However, most congregations, us including, wish attendance was higher and more people were involved. Many folks grieve that young families are dwindling or absent in our worship. Pastors often wish parishioners would invite more visitors to attend with them. We like our church, and we find life, meaning, and hope here. However, the average churchgoer rarely invites others to attend. Daubert has a few ideas about why we don’t that I will discuss in next week's e-formation. In the meantime, I will leave you with this thought from Daubert about a healthy congregation.

“A healthy congregation has clear values and practices at the core of its identity….A congregation that knows why they exist, what they embody, and where to focus its energy is in a much different place than a congregation that continues doing business as usual. Business as usual is what got us here. It will take something else to change course and produce different results.” 

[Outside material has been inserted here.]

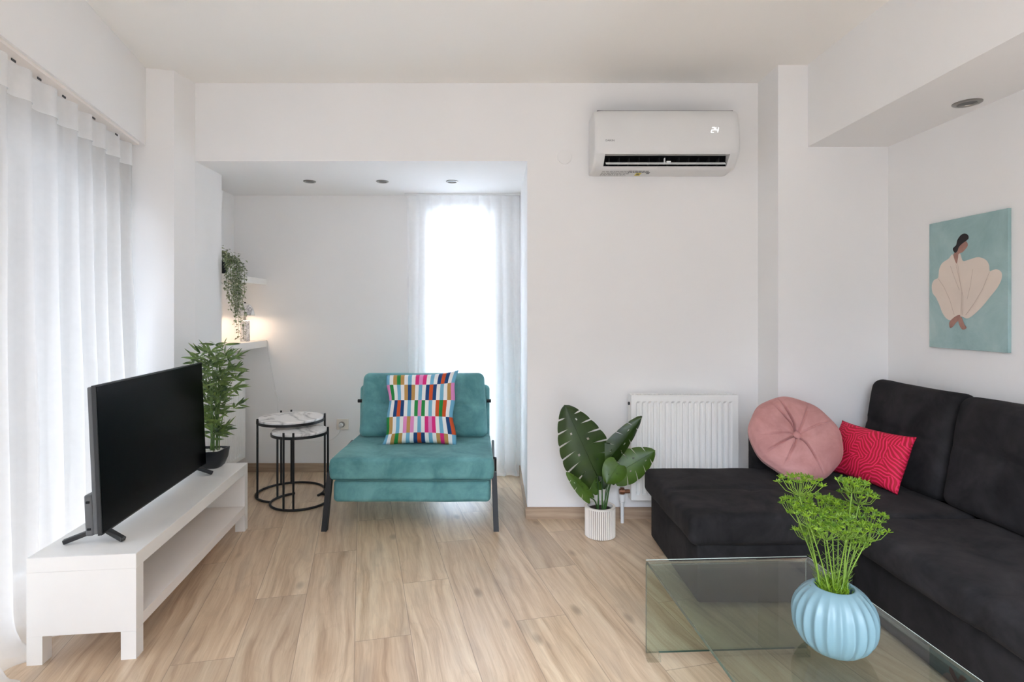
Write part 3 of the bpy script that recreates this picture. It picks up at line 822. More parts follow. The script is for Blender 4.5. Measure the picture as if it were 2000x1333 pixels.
tm.link(tm.ramp(tm.math('ABSOLUTE', tm.math('SUBTRACT', n_, .5)), [(0, lin((160, 156, 158))), (.014, lin((212, 208, 208))), (.04, lin((240, 237, 235)))]), tm.b.inputs['Base Color']); tm.set(Roughness=.2)
M['marble_dark'] = tm.m
lamp()
def ivy():
    t = thing('trailing_ivy', 'potted variegated ivy trailing from the upper alcove shelf', 'hanging plant', (-1.80, 3.72, 1.432))
    bm = bmesh.new(); lathe(bm, [(0, 0), (.038, 0), (.052, .085), (.048, .085), (.042, .07), (0, .07)], 28); finish('pot', bm, 'pot_black', t, True, ang=40)
    r4 = random.Random(11); bm = bmesh.new(); st = bmesh.new()
    for i in range(19):
        if i < 13:
            out = Vector((.104+r4.uniform(.0, .040), r4.uniform(-.17, .10), 0)); ln = r4.uniform(.16, .42) * (1 if abs(out.y) < .07 else .65)
        else:
            a = r4.uniform(PI*.6, PI*1.4); out = Vector((math.cos(a), math.sin(a), 0))*.07; ln = .02
        top_ = Vector((0, 0, .10+r4.uniform(0, .05)))
        pts = [Vector((0, 0, .06)), top_*1 + out*.45, top_*.75 + out*.85]
        z = pts[-1].z; k = 0
        while z > -.0 - ln:
            z -= .022; k += 1
            pts.append(Vector((out.x+nz((k*.3, i, 0), 1)*.012, out.y*(1-.25*min(1, k/14))+nz((i, k*.3, 2), 1)*.014, z)))
        tube(st, pts, .0012, 4)
        for j, p in enumerate(pts[1:]):
            for c_ in range(3 if j > 1 else 8):
                a = r4.random()*2*PI; d = Vector((math.cos(a), math.sin(a), r4.uniform(-.6, .3)))
                off = Vector((r4.uniform(-.006, .006), r4.uniform(-.006, .006), r4.uniform(-.012, .012)))
                if j < 3: off *= 2.5
                leaf_blade(bm, p+off, d, Vector((0, 0, 1)), r4.uniform(.018, .027), r4.uniform(.0065, .0095), .3, 3)
    finish('stems', st, 'bamboo_stem', t, True, doubles=False); finish('foliage', bm, 'ivy', t, False, doubles=False)
ivy()
def socket():
    t = thing('wall_socket', 'white wall socket with a plug in it, between nesting tables and armchair', 'wall socket', (-1.136, 4.225, .354))
    bm = bmesh.new(); box(bm, (-.044, -.010, -.04), (.044, 0, .04), .003); finish('cover_plate', bm, 'socket_plastic', t)
    bm = bmesh.new(); tube(bm, [(-.004, -.010, 0), (-.004, -.014, 0)], .022, 24); finish('socket_ring', bm, 'dark_well', t, True, ang=40)
M['dark_well'] = plain('socket_recess', (150, 146, 142), .5)
socket()
bm = bmesh.new()
tube(bm, [(-1.142, 4.20, .354), (-1.142, 4.18, .352)], .015, 14)
tube(bm, [(-1.142, 4.19, .345), (-1.146, 4.19, .325)], .005, 8)
cp = [(-1.697, 4.215, .975), (-1.692, 4.214, .90), (-1.66, 4.214, .75), (-1.635, 4.212, .62), (-1.625, 4.21, .59)]
def spline(pts, n=8):
    P_ = [Vector(p) for p in pts]; out = []
    for i in range(len(P_)-1):
        a = P_[max(i-1, 0)]; b = P_[i]; c = P_[i+1]; d = P_[min(i+2, len(P_)-1)]
        for k in range(n):
            s = k/n; out.append(.5*((2*b)+(c-a)*s+(2*a-5*b+4*c-d)*s*s+(3*b-a-3*c+d)*s**3))
    return out+[P_[-1]]
tc = thing('lamp_cord', 'white lamp cord with an inline switch hanging down the alcove wall', 'cord', (-1.62, 4.21, .3))
finish('plug', bm, 'cord', tc, True, world=True, ang=50)
bm = bmesh.new(); tube(bm, spline([(-1.76, 4.07, .982), (-1.73, 4.15, .981), (-1.697, 4.217, .976), (-1.690, 4.218, .90), (-1.66, 4.218, .75), (-1.634, 4.216, .62), (-1.615, 4.214, .54), (-1.612, 4.216, .42), (-1.56, 4.214, .30), (-1.45, 4.213, .245), (-1.32, 4.213, .225), (-1.22, 4.208, .24), (-1.16, 4.20, .29), (-1.146, 4.19, .326)]), .0022, 6)
finish('cable', bm, 'cord', tc, True, world=True)
bm = bmesh.new(); box(bm, (-.007, -.006, -.028), (.007, .006, .028), .004, mat=Matrix.Translation((-1.622, 4.210, .575)) @ Matrix.Rotation(R(-22), 4, 'Y')); finish('inline_switch', bm, 'cord', tc, world=True)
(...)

As someone who is prodded by her physician to get healthy, eat right, and exercise (ugh!), I appreciate the parallels between a healthy body and a healthy church. The outcome is highly desired, but it takes some sweat and effort to get there.  And it is all too easy to give up trying!

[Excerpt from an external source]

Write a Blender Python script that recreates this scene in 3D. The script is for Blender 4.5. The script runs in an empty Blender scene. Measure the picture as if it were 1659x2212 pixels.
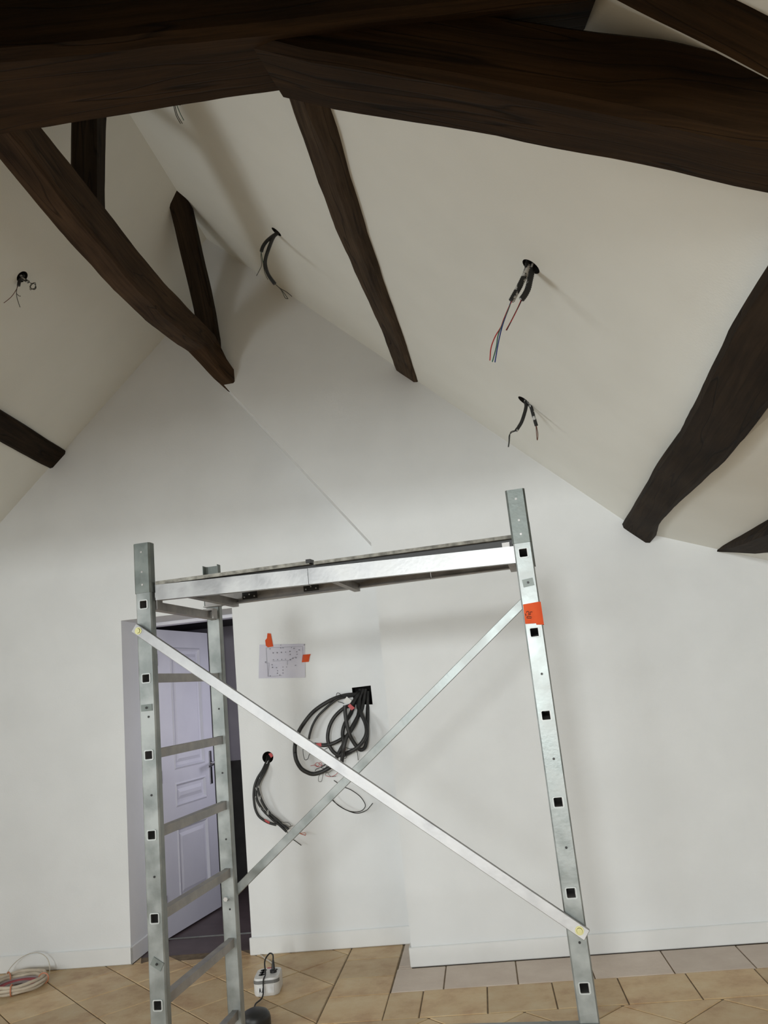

Please continue to hold up Pastor Kate and the Transition Team in your prayers. The work they are doing is essential, and it will help us identify what our collective values and identity are, for us and the greater Trinidad community. Lutherans have met in our beautiful building for 134 years, always changing and being made new to be fit for God’s purpose. 

Let us continue this work so that we will be fit for whatever God has in store for us. AMEN!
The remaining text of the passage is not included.